Challenges we ran into
The biggest issue we have is hardware limitations. We do not have a camera or a GPU to run intensive models. Our original plan was to use the Nvidia pre-trained car detected, license place detection, and license plate recognition models to complete this project. These models are more robust, and more accurate than EasyOCR. However, they require a GPU to run and we do not have a GPU on the machine we are working on.
Accomplishments that we're proud of
We are proud of the fact that we were able to create a working solution as fast as I did. Starting this project was a daunting task as I have no experience in data bases, computer vision, and very little in front end. Although it is not the cleanest, it proves that the idea can work and can be used in the real world.
What we learned
We have learned a variety of new tools such as EasyOCR and a fundamental of computer vision. Additionally, this project had me integrate multiple areas of knowledge to achieve one goal which is interesting as I usually just use one language for an entire project. It was nice to get out of my comfort level and learn new things and ultimately make a working solution.

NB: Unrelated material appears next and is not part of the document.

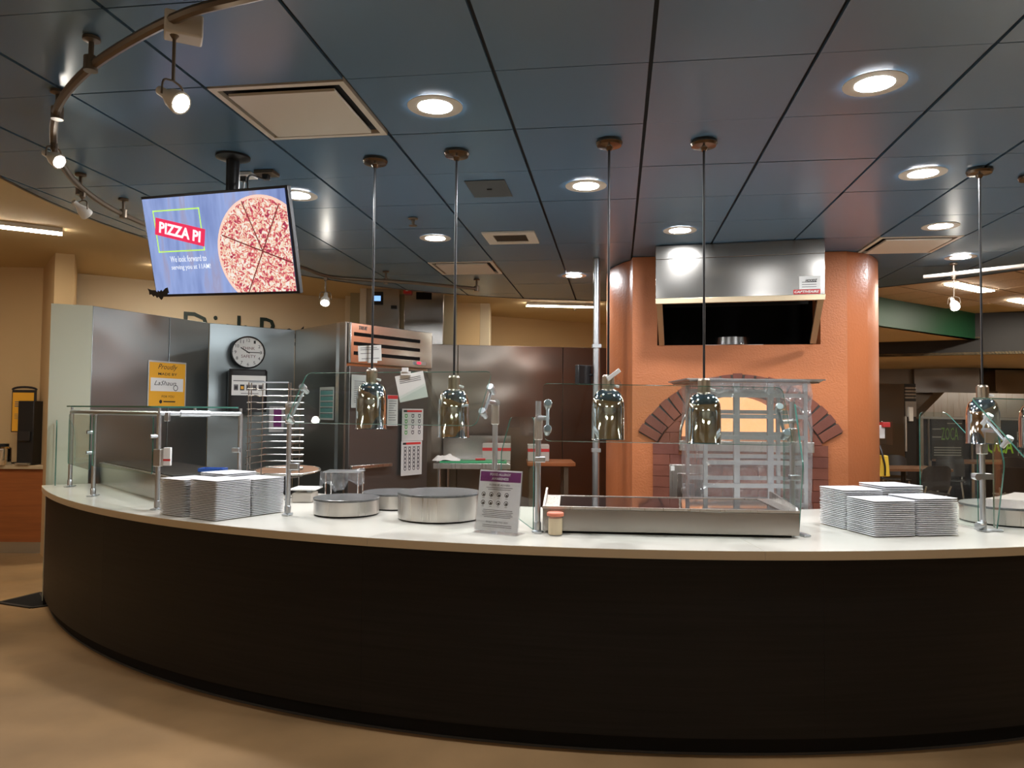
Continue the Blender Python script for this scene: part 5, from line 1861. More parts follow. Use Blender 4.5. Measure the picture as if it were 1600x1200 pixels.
# ------------------------------------------------------------------ steel cabinets over the fridge
yT = 9.47
t = thing('control_cabinet', 'tall steel cabinet with a small blue display above the fridge', 'cabinet', at(598, 500, y=yT))
cab = lambda px0, px1, py0, py1, y=yT: (at(px0, py0, y=y), at(px1, py1, y=y))
a, b = cab(569, 622, 452, 530)
MB().box(((a.x + b.x) / 2, yT + 0.1, (a.z + b.z) / 2), (b.x - a.x, 0.18, a.z - b.z)).build('body', 'steel', t, bevel=0.005)
a, b = cab(560, 570, 450, 530)
MB().box(((a.x + b.x) / 2, yT + 0.1, (a.z + b.z) / 2), (b.x - a.x, 0.2, a.z - b.z)).build('edge_trim', 'white_trim', t, smooth=False)
a, b = cab(579, 596, 460, 480)
MB().box(((a.x + b.x) / 2, yT, (a.z + b.z) / 2), (b.x - a.x, 0.04, a.z - b.z)).build('display_housing', 'black', t, bevel=0.004)
a, b = cab(580.5, 592.5, 466, 474, yT - 0.022)
MB().rect(a.x, b.z, b.x, a.z, 0.0, 0, Matrix.Translation((0, a.y, 0))).build('blue_display', 'lcd', t, smooth=False)
a, b = cab(609, 618, 481, 486)
MB().box(((a.x + b.x) / 2, yT, (a.z + b.z) / 2), (b.x - a.x, 0.03, a.z - b.z)).build('latch', 'black', t, smooth=False)
t = thing('duct_cabinet', 'wavy stainless cabinet with a black vent next to the control cabinet', 'cabinet', at(660, 500, y=yT))
a, b = cab(629, 691, 452, 540)
MB().box(((a.x + b.x) / 2, yT + 0.1, (a.z + b.z) / 2), (b.x - a.x, 0.18, a.z - b.z)).build('body', 'steel', t, bevel=0.005)
a, b = cab(648, 672, 459, 470)
MB().box(((a.x + b.x) / 2, yT + 0.005, (a.z + b.z) / 2), (b.x - a.x, 0.02, a.z - b.z)).build('vent', 'black_matte', t, smooth=False)
o = thing('red_alarm', 'small red alarm box between the two steel cabinets', 'alarm', at(634, 455, y=yT - 0.05))
a, b = cab(628, 640, 449, 462, yT - 0.04)
MB().box(((a.x + b.x) / 2, a.y, (a.z + b.z) / 2), (b.x - a.x, 0.07, a.z - b.z)).build('box', 'red', o, bevel=0.006)
MB().box(((a.x + b.x) / 2, a.y - 0.04, (a.z + b.z) / 2 - 0.01), (0.03, 0.012, 0.03)).build('lens', 'white', o, smooth=False)

# ------------------------------------------------------------------ steel work table at the back
ZT = 0.97
ta0, ta1 = at(679, 726, z=ZT), at(800, 722, z=ZT)
yb_ = B0.y - 0.12
t = thing('work_table', 'steel work table with a low backsplash behind the large round warmer', 'table', ((ta0.x + ta1.x) / 2, (ta0.y + yb_) / 2, 0))
MB().box(((ta0.x + ta1.x) / 2, (ta0.y + yb_) / 2, ZT - 0.03), (ta1.x - ta0.x, yb_ - ta0.y, 0.06)).build('tabletop', 'brushed', t, bevel=0.004)
MB().box(((ta0.x + ta1.x) / 2, yb_ - 0.02, ZT + 0.13), (ta1.x - ta0.x, 0.03, 0.26)).build('backsplash', 'steel', t, smooth=False)
for x in (ta0.x + 0.06, ta1.x - 0.06):
    for y in (ta0.y + 0.06, yb_ - 0.06):
        MB().rod((x, y, 0.001), (x, y, ZT - 0.06), 0.02, 12).build('leg', 'satin', t)
MB().box(((ta0.x + ta1.x) / 2, (ta0.y + yb_) / 2, 0.3), (ta1.x - ta0.x - 0.08, yb_ - ta0.y - 0.1, 0.03)).build('undershelf', 'steel_dark', t, smooth=False)
g0, g1_ = at(672, 724, z=ZT), at(775, 724, z=ZT)
gy0, gy1 = ta0.y + 0.07, ta0.y + 0.42
o = thing('cutting_board', 'green cutting board on the steel work table', 'cutting board', (g0.x + 0.35, gy0 + 0.15, ZT))
MB().box((ta0.x + 0.42, (gy0 + gy1) / 2, ZT + 0.009), (0.72, gy1 - gy0, 0.016)).build('board', 'greenboard', o, bevel=0.004)
MB().box((ta0.x + 0.74, (gy0 + gy1) / 2, ZT + 0.0185), (0.03, 0.12, 0.002)).build('grip_slot', 'gap', o, smooth=False)
q = at(700, 722, y=gy0 + 0.13)
o = thing('folded_towel', 'crumpled white towel on the green cutting board', 'towel', (q.x, q.y, ZT + 0.018))
bm = bmesh.new()
bmesh.ops.create_grid(bm, x_segments=16, y_segments=10, size=1)
for v_ in bm.verts:
    x, y = v_.co.x, v_.co.y
    r_ = max(0, 1 - (x * x * 0.9 + y * y * 0.9))
    v_.co = Vector((q.x + x * 0.15, q.y + y * 0.10, ZT + 0.020 + 0.075 * r_ ** 0.7 * (0.7 + 0.3 * math.sin(7 * x + 3 * y) * math.cos(5 * y))))
me = bpy.data.meshes.new('cloth')
for v_ in bm.verts:
    v_.co -= ORIGIN[o.name]
bm.to_mesh(me)
bm.free()
me.polygons.foreach_set('use_smooth', [True] * len(me.polygons))
me.materials.append(M['cloth'])
ob = bpy.data.objects.new('cloth', me)
COL.objects.link(ob)
ob.parent = o
q = at(742, 719, y=gy0 + 0.2)
o = thing('kitchen_knife', 'kitchen knife with a red handle on the green cutting board', 'knife', (q.x, q.y, ZT + 0.018))
MB().beam((q.x - 0.12, q.y, ZT + 0.024), (q.x + 0.02, q.y, ZT + 0.024), 0.035, 0.004).build('blade', 'brushed', o, smooth=False)
MB().rod((q.x + 0.02, q.y, ZT + 0.028), (q.x + 0.13, q.y + 0.01, ZT + 0.028), 0.011, 10).build('handle', 'red', o)
a, b = at(756, 694, y=gy1 + 0.12), at(800, 716, y=gy1 + 0.12)
o = thing('carton', 'grey carton with a red stripe on the steel work table', 'carton', ((a.x + b.x) / 2, gy1 + 0.2, ZT))
xm = (a.x + b.x) / 2
MB().box((xm, gy1 + 0.2, ZT + (a.z - ZT) / 2 + 0.001), (b.x - a.x, 0.28, a.z - ZT - 0.002)).build('box', 'cardboard', o, bevel=0.003)
MB().box((xm, gy1 + 0.2, a.z - 0.06), (b.x - a.x + 0.003, 0.283, 0.035)).build('stripe', 'red', o, smooth=False)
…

What's next for Guardian Angel
Obviously, there are many improvements we can make to the app. I hope to actually implement some version of this in my own car. I would definitely want to do it with a NVidia Jetson processor so I can have a good GPU. The obvious next step would be to integrate video with this and life update. However, I will have to drop the front end of the device because it is ultimately extra computations that doesn't need to be done.